Sectors that are hiring

  • Business process outsourcing (BPO / GBS) — the fastest-growing job engine, employing about 19,600 professionals today and targeting 100,000 jobs by 2030 (BOSAG, via Business & Financial Times).
  • Technology and the digital economy — data science, cybersecurity, cloud and software roles, supported by Ghana’s strong cybersecurity ranking (World Bank; Business & Financial Times).
  • Banking, financial services and fintech — institutions are prioritising digital-skilled, “future-ready” talent (MyJoyOnline).
  • Skilled trades and TVET-linked roles — technicians and manufacturing roles, where industry-aligned vocational training has catalysed tens of thousands of jobs (Business & Financial Times).
  • STEM, agribusiness and creative industries — priority sectors for large public and donor-backed youth- and women-employment programmes (MyJoyOnline).

Services overall (ICT, transport, trade) are the dominant driver of GDP growth of around 6%, which is where formal hiring tends to concentrate (MyJoyOnline; World Bank).

Skills employers want

  • Digital and emerging-tech skills — data science, cybersecurity, cloud computing and digital marketing are repeatedly named as in-demand (Business & Financial Times).
  • AI skills — generative-AI capabilities are emerging as a differentiator with notable wage premiums (Business & Financial Times).
  • Soft skills — communication, problem-solving, emotional intelligence and leadership, which are harder to automate (Business & Financial Times).
  • Vocational (TVET) trade skills aligned to industry needs (Business & Financial Times).
  • Recognised certifications — a credential gap means certified candidates stand out to employers (Business & Financial Times).

The context: growth without enough jobs

Despite GDP growth of around 6%, analysts warn the economy is not yet creating enough decent jobs for young people, and a skills mismatch persists — which is why TVET, digital-skills training and graduate-placement schemes feature heavily in policy (MyJoyOnline; Ghana Statistical Service via Business & Financial Times).

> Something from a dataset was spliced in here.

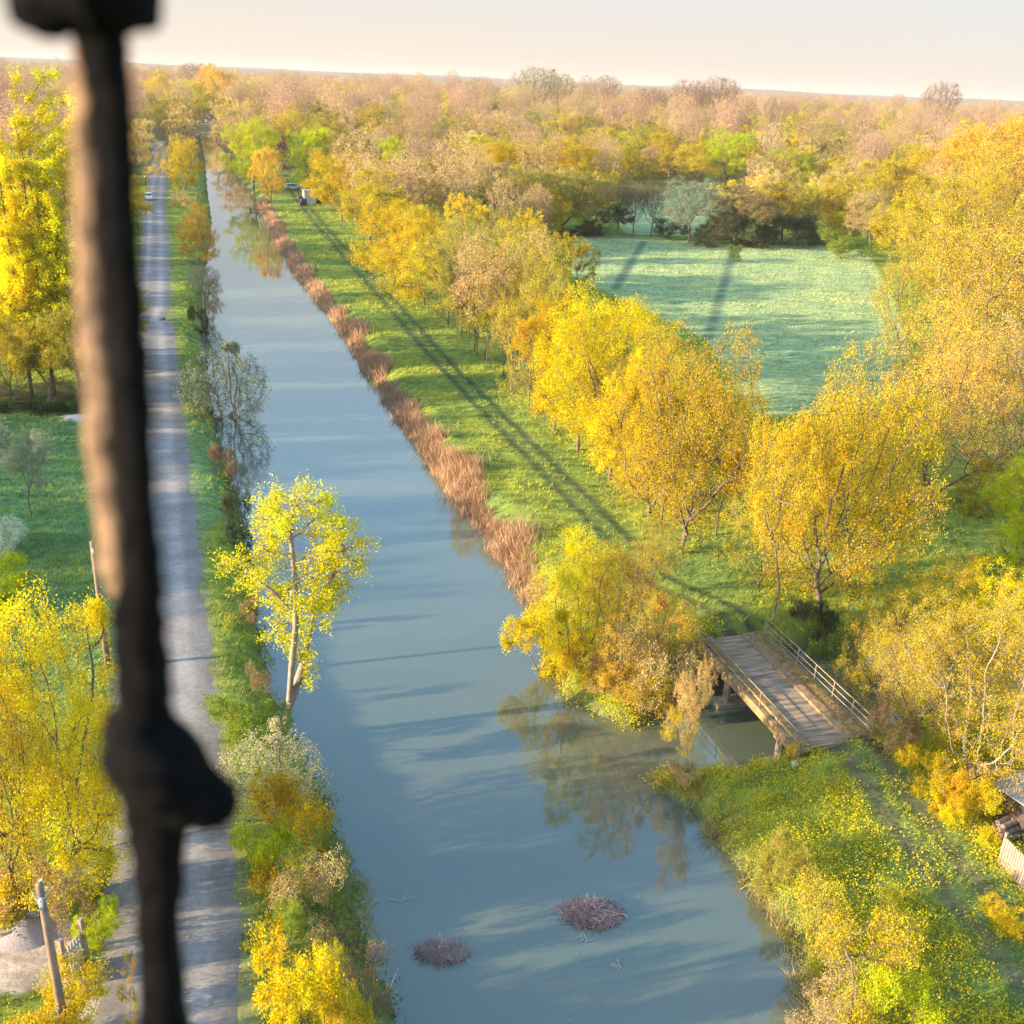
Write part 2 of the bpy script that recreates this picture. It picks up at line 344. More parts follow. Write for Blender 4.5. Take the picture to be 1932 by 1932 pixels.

For job seekers, that makes in-demand digital and vocational skills — plus recognised certifications — the clearest route to standing out. Browse current openings by category on SokoJob to see which of these roles are hiring now.

Methodology

This page compiles labour-market figures and hiring signals from named official statistics (Ghana Statistical Service, World Bank), Ghanaian business media (Business & Financial Times, MyJoyOnline) and named industry bodies (BOSAG), each fetched directly. Where outlets relay official data, both the originating body and the reporting outlet are credited. "In-demand" sector and skill lists reflect credible expert and industry framing rather than a single ranked vacancy survey. Core labour data is 2024–2025; we review this page roughly every 90 days.

Sources

Frequently Asked Questions

Q: Which jobs are most in demand in Ghana right now?
A: The fastest-growing areas are business process outsourcing (BPO/GBS), tech and digital roles (data science, cybersecurity, cloud, software), banking and fintech, skilled trades via TVET, and STEM and agribusiness roles backed by youth-employment programmes. The BPO sector alone is targeting 100,000 jobs by 2030 (BOSAG via B&FT).
Q: What skills are employers in Ghana looking for?
A: Digital and emerging-tech skills (data science, cybersecurity, cloud, digital marketing), AI skills, strong soft skills (communication, problem-solving, leadership), hands-on technical/vocational (TVET) skills, and recognised certifications (B&FT).
Q: What is the unemployment rate in Ghana, especially for youth?
A: The Ghana Statistical Service put national unemployment at about 13% (Q4 2024). Youth unemployment is far higher — averaging around 32% for ages 15–24 in 2024 — and roughly 7 in 10 unemployed people are aged 15–35.